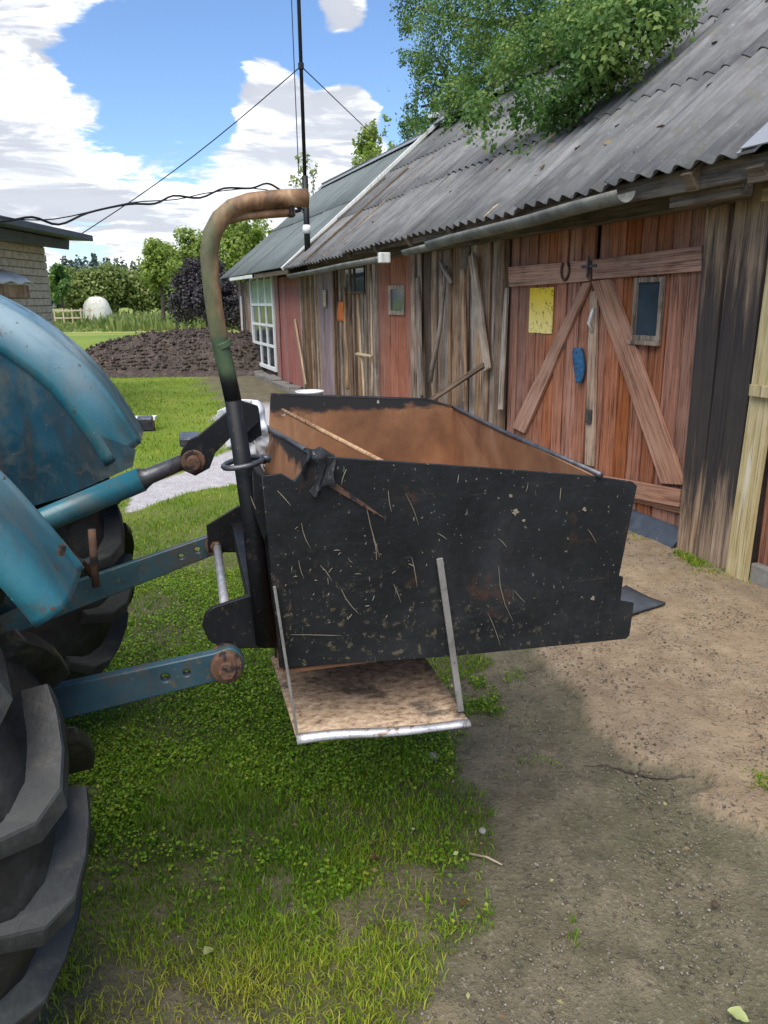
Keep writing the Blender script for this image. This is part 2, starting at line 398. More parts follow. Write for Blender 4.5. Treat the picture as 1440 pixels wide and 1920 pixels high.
def box_rust(q):
    v = q.coord('Object'); x, y, z = q.xyz(v)
    n = q.noise(v, 3.5, 6, .58, .2); st = q.noise(q.scale(v, (14., 14., 1.6)), 1.4, 7, .7)
    c = q.ramp(n, [(.30, (.10,.046,.024)), (.5, (.26,.120,.056)), (.74, (.40,.23,.125))])
    c = q.mix(q.step(st, .5, .75, 0., .5), c, (.15,.068,.036))
    edge = q.math('ADD', z, q.math('MULTIPLY', q.math('SUBTRACT', q.noise(q.scale(v, (3., 3., 5.)), 4., 7, .66, .3), .5), .10))
    c = q.mix(q.step(edge, 1.135, 1.160), c, (.022,.021,.021))
    sp = q.noise(v, 26, 4, .6); c = q.mix(q.math('MULTIPLY', q.step(sp, .66, .70), q.step(z, 1.08, 1.14)), c, (.42,.38,.31))
    return dict(color=c, rough=.8, height=sp, bump=.15, dist=.003, spec=.3)
MT['box_rust'] = material('box_rust', box_rust)
def shelf_fn(q):
    v = q.coord('Object')
    n = q.noise(q.scale(v, (1., 1.4, 1.)), 42, 8, .72, .3); b = q.noise(v, 7, 7, .7)
    c = q.ramp(n, [(.34, (.085,.055,.038)), (.48, (.34,.235,.15)), (.66, (.56,.43,.30))])
    c = q.mix(q.step(b, .55, .66, 0., .8), c, (.055,.048,.042))
    return dict(color=c, rough=.75, height=n, bump=.5, dist=.005)
MT['shelf'] = material('shelf', shelf_fn)
def black_plate(q):
    v = q.coord('Object'); x, y, z = q.xyz(v)
    n = q.noise(v, 3.5, 8, .66, .4); c = q.ramp(n, [(.30, (.0065,.0072,.0078)), (.5, (.0125,.0133,.0138)), (.72, (.028,.029,.029))])
    c = q.mix(q.step(q.noise(v, 7.5, 8, .7, .6), .575, .70, 0., .75), c, (.060,.027,.015))
    c = q.mix(q.step(q.noise(q.scale(v, (1.6, 1., 12.)), 3.1, 6, .7, .3), .60, .72, 0., .5), c, (.046,.043,.038))
    a = q.scale(v, (46., 1., 6.)); sc = q.noise(q.vmath('ADD', a, q.scale(v, (0, 0, 0))), 1., 5, .72, .5)
    c = q.mix(q.step(sc, .655, .685, 0., .6), c, (.13,.12,.095))
    dirt = q.noise(v, 60, 5, .7); lowm = q.step(q.math('ADD', z, q.math('MULTIPLY', x, .30)), .86, 1.12, 1., 0.)
    c = q.mix(q.math('MULTIPLY', q.step(dirt, .575, .65), q.math('MULTIPLY', lowm, .65)), c, (.13,.105,.06))
    c = q.mix(q.math('MULTIPLY', q.step(q.noise(v, 95, 3, .6), .66, .70), .7), c, (.20,.18,.14))
    h = q.math('ADD', q.noise(v, 5, 4, .6), q.math('MULTIPLY', dirt, .12))
    return dict(color=c, rough=q.step(n, .3, .7, .38, .75), height=h, bump=.6, dist=.014, spec=.28)
MT['black_plate'] = material('black_plate', black_plate)
def pipe_fn(q):
    v = q.coord('Object'); x, y, z = q.xyz(v)
    n = q.noise(v, 16, 6, .62, .3); wob = q.math('ADD', z, q.math('MULTIPLY', q.math('SUBTRACT', n, .5), .05))
    rust = q.ramp(q.noise(q.scale(v, (1., 1., .5)), 30, 8, .7, .5), [(.3, (.055,.030,.016)), (.48, (.22,.115,.052)), (.66, (.38,.24,.13))])
    green = q.ramp(n, [(.3, (.03,.055,.025)), (.7, (.085,.12,.055))])
    gm = q.step(q.math('SUBTRACT', q.noise(q.scale(v, (14., 14., 5.)), 1., 4, .6), q.math('MULTIPLY', x, 5.)), .10, .35)
    c = q.mix(q.math('MULTIPLY', gm, .75), rust, green)
    c = q.mix(q.step(wob, 1.425, 1.435, 1., 0.), c, green)
    c = q.mix(q.step(wob, 1.335, 1.375, 1., 0.), c, (.0095,.0100,.0112))
    return dict(color=c, rough=.55, height=n, bump=.2, dist=.004, spec=.4)
MT['pipe'] = material('pipe', pipe_fn)
def tyre_fn(q):
    v = q.coord('Object'); n = q.noise(v, 7, 6, .65, .3); f = q.noise(v, 60, 4, .6)
    c = q.ramp(n, [(.34, (.009,.009,.0088)), (.52, (.016,.0165,.0155)), (.72, (.042,.044,.039))])
    c = q.mix(q.step(f, .56, .66, 0., .7), c, (.020,.019,.018))
    c = q.mix(q.step(q.noise(v, 13, 7, .7, .5), .57, .68, 0., .75), c, (.050,.044,.034))
    return dict(color=c, rough=q.step(n, .3, .7, .36, .7), height=q.math('ADD', f, q.noise(v, 14, 6, .7)), bump=.3, dist=.004, spec=.42)
MT['tyre'] = material('tyre', tyre_fn)

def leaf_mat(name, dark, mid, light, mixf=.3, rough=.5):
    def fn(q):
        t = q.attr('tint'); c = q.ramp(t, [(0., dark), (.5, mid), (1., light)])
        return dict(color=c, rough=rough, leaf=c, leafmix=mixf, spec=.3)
    MT[name] = material(name, fn)
leaf_mat('grass_leaf', (.066,.150,.010), (.19,.335,.018), (.46,.45,.06), .42)
leaf_mat('tree_leaf', (.024,.068,.020), (.10,.20,.045), (.28,.37,.09), .45)
leaf_mat('sunny_leaf', (.12,.20,.03), (.24,.33,.06), (.36,.41,.11), .45)
leaf_mat('bush_leaf', (.10,.155,.04), (.21,.27,.07), (.38,.38,.14), .4)
leaf_mat('purple_leaf', (.020,.016,.022), (.045,.035,.045), (.10,.09,.075), .2)
leaf_mat('forest_leaf', (.055,.085,.075), (.075,.11,.095), (.10,.13,.11), .15)
leaf_mat('litter_leaf', (.10,.05,.025), (.24,.16,.07), (.36,.40,.16), .2)
leaf_mat('stone_bits', (.06,.05,.04), (.15,.128,.10), (.25,.22,.18), .0, .9)

# ------------------------------------------------------------------ frames of reference
B0 = gnd(1297, 1035); _B1 = gnd(470, 692)
bd = _B1-B0; bd[2] = 0; bd /= np.linalg.norm(bd); bn = np.array([-bd[1], bd[0], 0.])      # along the barn, and out of its front
B_RZ = math.atan2(bd[1], bd[0])
def bw(s, o, z): return B0*np.array([1,1,0])+bd*s+bn*o+np.array([0,0,z])
def bl(px, py, o=0.):
    p = on_plane(px, py, B0+bn*o, bn); return float((p-B0)@bd), float(p[2])
_N, _K = gnd(430, 1240, .75), gnd(400, 1020, .75)
ta = _K-_N; ta /= np.linalg.norm(ta); tr = np.array([ta[1], -ta[0], 0.]); TM = (_N+_K)/2; TM[2] = 0
T_RZ = math.atan2(tr[1], tr[0])
def tl(px, py, lat):
    p = on_plane(px, py, TM+ta*lat, ta); return float((p-TM)@tr), float(p[2])

# ------------------------------------------------------------------ ground
SAND = [gnd(*p)[:2] for p in [(1000,1215),(1040,1262),(1075,1310),(1105,1370),(1160,1408),(1215,1432),(1290,1450),(1330,1468),(1290,1492),(1330,1535),(1440,1565),(1700,1620)]] + [(4.5,1.4),(5,4),(1.9,5),(.4,9.),(.2,6.5),(.25,4.6)]
PATH = [gnd(*p)[:2] for p in [(236,962),(345,924),(448,905),(530,900),(560,840),(512,755),(470,752),(405,772),(402,800),(430,842),(352,880),(240,915)]]
GRASS_EDGE = [gnd(*p)[:2] for p in [(800,2050),(838,1900),(882,1800),(858,1700),(885,1600),(872,1480),(820,1398),(850,1300),(905,1235)]] + [(.12,4.2),(-.35,6.),(-1.0,7.6)]
GRASS = GRASS_EDGE + [tuple(bw(9.6, 1.5, 0)[:2]), tuple(bw(15, 1.1, 0)[:2]), tuple(bw(19, .5, 0)[:2]), (4, 24), (60, 30), (1490, 60), (1490, 2490), (-1490, 2490), (-1490, -28), (.2, -5)]
def masks(x, y):
    wob = (fbm(x*5, y*5, 4)-.5)
    gd = poly_sd(x, y, GRASS)+wob*.34
    g = sstep(gd, -.02, .06)
    g = np.maximum(g, .8*sstep(fbm(x*8+3, y*8+1, 4), .60, .68)*sstep(gd, -.34, -.10)*(y < 9))
    p = sstep(poly_sd(x, y, PATH)+wob*.10, -.01, .03)
    worn = sstep(fbm(x*5.2+9, y*5.2, 5)-.475-.26*(y-1.36)+.10*np.clip(-x-.2, 0, 1), -.02, .10)*(y < 2.6)
    g = g*(1-p)*(1-.85*worn)
    s = sstep(poly_sd(x, y, SAND)+wob*.14, -.006, .012)*(1-p)
    return g, s, p
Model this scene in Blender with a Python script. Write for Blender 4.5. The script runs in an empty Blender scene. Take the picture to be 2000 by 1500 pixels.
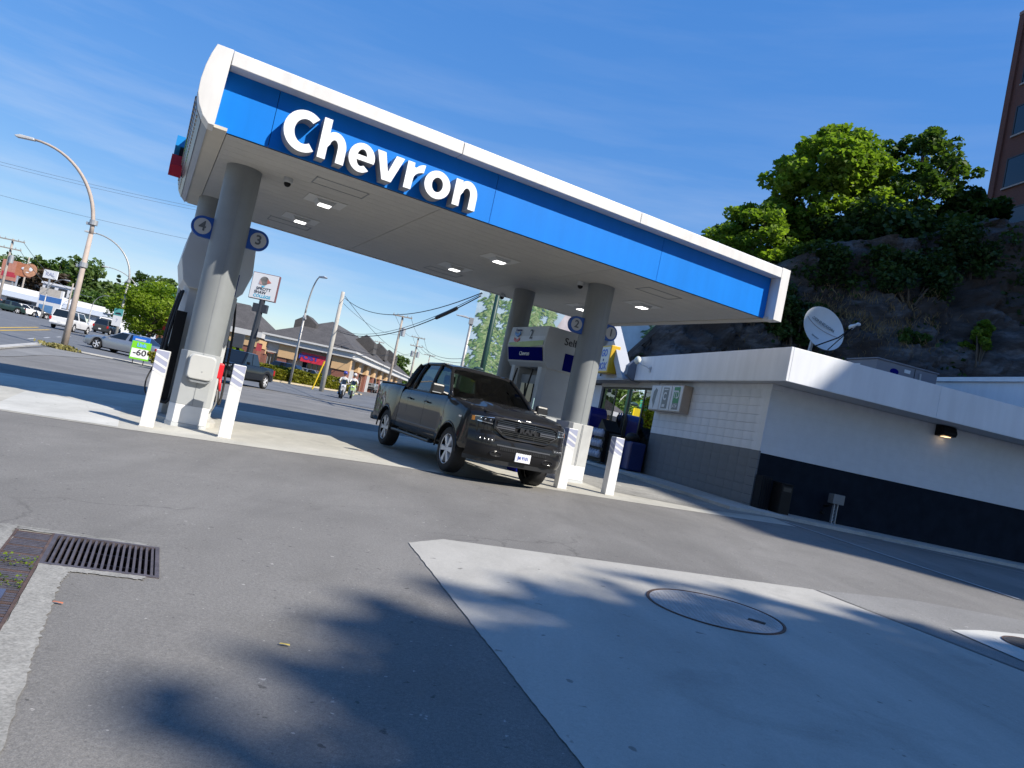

• • • •

■ GIVEN REQUEST ■
Extract the run of lines that opens with the line containing "t = q.attr('tint');" and closes with the line containing "(.25,.22,.18), .0, .9)"; reproduce it exactly and add nothing.

■ RESULT BELOW ■
        t = q.attr('tint'); c = q.ramp(t, [(0., dark), (.5, mid), (1., light)])
        return dict(color=c, rough=rough, leaf=c, leafmix=mixf, spec=.3)
    MT[name] = material(name, fn)
leaf_mat('grass_leaf', (.066,.150,.010), (.19,.335,.018), (.46,.45,.06), .42)
leaf_mat('tree_leaf', (.024,.068,.020), (.10,.20,.045), (.28,.37,.09), .45)
leaf_mat('sunny_leaf', (.12,.20,.03), (.24,.33,.06), (.36,.41,.11), .45)
leaf_mat('bush_leaf', (.10,.155,.04), (.21,.27,.07), (.38,.38,.14), .4)
leaf_mat('purple_leaf', (.020,.016,.022), (.045,.035,.045), (.10,.09,.075), .2)
leaf_mat('forest_leaf', (.055,.085,.075), (.075,.11,.095), (.10,.13,.11), .15)
leaf_mat('litter_leaf', (.10,.05,.025), (.24,.16,.07), (.36,.40,.16), .2)
leaf_mat('stone_bits', (.06,.05,.04), (.15,.128,.10), (.25,.22,.18), .0, .9)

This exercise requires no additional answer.